Und genau hier ist dem Vorsitzenden Richter Gerhard Köneke in einer früheren Verhandlung ein Fehler passiert, so dass Teile der Hauptverhandlung wiederholt werden mussten. „Bei einem Termin ist eine Dolmetscherin ausgefallen. Beim Ersatz fehlte diese amtliche Vereidigung und es wurde nicht nachgefragt“, erklärte der Gerichtssprecher. Als Folge mussten nun einzelne Aspekte der Verhandlung wiederholt werden.

Nicht das einzige Problem, mit dem sich das Gericht während des mittlerweile ein Jahr andauernden Prozesses befassen musste. Ende 2016 wurde gegen das Gericht ein Befangenheitsantrag gestellt. Anlass war der Beschluss der Kammer einen Beweisermittlungsantrag der Verteidiger abzulehnen. Darin ging es darum, Verfahrensakten aus einem ähnlich gelagerten Prozess in diesen einzuführen und dafür die Hauptverhandlung auszusetzen beziehungsweise zu unterbrechen.

Die Kammer sah in diesem Fall die Aufklärungspflicht des Gerichts als nicht geboten an.
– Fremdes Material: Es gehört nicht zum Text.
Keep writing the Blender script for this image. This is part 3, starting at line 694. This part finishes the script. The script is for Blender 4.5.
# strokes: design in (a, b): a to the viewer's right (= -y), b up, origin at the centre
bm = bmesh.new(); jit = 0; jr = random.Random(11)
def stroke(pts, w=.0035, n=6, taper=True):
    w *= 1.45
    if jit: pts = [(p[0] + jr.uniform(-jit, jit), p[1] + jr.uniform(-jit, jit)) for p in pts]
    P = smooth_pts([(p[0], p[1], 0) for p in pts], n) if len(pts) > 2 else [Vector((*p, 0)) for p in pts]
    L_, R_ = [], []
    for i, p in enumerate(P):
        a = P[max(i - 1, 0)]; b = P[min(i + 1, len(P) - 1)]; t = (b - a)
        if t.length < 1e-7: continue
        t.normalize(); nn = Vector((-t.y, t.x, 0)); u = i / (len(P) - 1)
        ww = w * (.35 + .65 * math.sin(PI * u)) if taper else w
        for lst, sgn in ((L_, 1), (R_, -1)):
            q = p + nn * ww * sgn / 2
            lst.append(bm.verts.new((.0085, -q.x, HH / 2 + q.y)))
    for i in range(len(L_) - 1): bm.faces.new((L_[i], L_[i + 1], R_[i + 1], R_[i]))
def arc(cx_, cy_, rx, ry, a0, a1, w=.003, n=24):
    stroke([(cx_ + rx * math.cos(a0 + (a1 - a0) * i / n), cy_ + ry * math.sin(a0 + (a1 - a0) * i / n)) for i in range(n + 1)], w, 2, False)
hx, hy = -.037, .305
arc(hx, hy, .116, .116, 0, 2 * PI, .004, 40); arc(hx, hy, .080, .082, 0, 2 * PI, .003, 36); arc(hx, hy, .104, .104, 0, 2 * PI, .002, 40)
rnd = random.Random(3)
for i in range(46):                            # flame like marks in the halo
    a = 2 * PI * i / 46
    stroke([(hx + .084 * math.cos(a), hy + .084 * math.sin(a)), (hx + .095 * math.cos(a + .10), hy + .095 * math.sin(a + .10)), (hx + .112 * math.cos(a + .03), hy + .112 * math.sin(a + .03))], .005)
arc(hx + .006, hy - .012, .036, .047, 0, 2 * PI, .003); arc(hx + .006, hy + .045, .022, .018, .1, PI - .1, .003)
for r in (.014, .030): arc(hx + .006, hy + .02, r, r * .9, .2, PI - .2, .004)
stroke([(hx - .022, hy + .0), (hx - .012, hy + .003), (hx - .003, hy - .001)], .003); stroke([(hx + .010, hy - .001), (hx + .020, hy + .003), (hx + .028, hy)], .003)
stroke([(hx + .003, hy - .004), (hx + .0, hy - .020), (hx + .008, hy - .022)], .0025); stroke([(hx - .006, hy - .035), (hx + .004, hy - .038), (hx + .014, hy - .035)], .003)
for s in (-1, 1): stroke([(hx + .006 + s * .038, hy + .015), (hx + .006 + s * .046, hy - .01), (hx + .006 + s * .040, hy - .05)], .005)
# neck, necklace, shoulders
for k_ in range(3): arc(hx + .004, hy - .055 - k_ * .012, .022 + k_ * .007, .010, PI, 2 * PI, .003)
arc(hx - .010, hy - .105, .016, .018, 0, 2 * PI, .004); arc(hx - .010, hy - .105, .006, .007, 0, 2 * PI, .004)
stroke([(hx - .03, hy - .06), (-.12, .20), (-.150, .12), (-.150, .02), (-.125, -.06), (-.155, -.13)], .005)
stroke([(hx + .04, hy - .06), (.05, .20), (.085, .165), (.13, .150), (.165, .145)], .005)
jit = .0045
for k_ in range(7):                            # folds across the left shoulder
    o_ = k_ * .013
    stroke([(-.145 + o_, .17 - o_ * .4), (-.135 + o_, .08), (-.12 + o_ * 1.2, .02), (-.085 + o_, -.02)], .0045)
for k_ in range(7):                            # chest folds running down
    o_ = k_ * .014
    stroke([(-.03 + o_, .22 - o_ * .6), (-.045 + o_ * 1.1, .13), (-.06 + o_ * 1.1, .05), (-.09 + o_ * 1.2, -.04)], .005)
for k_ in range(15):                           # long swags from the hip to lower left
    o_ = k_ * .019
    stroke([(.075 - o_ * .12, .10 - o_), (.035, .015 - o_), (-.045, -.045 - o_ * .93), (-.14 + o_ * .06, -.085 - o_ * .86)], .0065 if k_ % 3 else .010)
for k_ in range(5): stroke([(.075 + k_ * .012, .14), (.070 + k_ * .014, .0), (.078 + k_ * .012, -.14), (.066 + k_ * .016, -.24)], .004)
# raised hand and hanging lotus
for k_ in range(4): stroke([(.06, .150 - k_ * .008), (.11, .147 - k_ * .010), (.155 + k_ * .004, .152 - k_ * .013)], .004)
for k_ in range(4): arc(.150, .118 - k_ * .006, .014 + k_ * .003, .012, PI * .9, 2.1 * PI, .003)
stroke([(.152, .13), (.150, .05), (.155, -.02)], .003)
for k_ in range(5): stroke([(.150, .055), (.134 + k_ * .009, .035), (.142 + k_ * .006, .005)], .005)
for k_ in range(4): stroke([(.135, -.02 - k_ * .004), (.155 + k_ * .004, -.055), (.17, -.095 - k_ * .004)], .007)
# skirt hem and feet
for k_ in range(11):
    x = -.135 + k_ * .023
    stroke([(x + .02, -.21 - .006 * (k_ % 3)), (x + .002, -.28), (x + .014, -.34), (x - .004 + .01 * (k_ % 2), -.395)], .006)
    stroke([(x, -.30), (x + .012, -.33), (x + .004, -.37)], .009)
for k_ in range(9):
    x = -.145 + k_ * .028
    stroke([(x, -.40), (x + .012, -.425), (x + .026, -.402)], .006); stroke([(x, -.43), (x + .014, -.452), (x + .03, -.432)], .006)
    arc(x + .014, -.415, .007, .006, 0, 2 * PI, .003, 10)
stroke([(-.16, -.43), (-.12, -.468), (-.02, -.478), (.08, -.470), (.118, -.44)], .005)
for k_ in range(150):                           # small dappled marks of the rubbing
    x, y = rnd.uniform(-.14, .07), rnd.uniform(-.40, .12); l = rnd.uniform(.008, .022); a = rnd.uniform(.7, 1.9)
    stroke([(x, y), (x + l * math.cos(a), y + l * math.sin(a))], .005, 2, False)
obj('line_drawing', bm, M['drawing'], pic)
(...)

Köneke: „Es gibt in dem Verfahren keine Identität der Person, der Unternehmen oder des Tatzeitraums, darum handelt es sich nicht um ein Parallelverfahren“, begründete der Vorsitzende Richter. Neue Erkenntnisse aus einer Aussage eines Zeugen, der bereits in diesem Verfahren geladen war, seien nicht möglich, da er seine Aussage verweigert habe, so das Gericht. Der Befangenheitsantrag wurde von einer anderen Kammer als unbegründet abgewiesen.

Das Ende des Prozesses ist noch lange nicht in Sicht. Termine gibt es bereits bis Ende 2017. Ein Experte und weitere Zeugen werden bei den Fortsetzungen am 13. und 20. Januar gehört.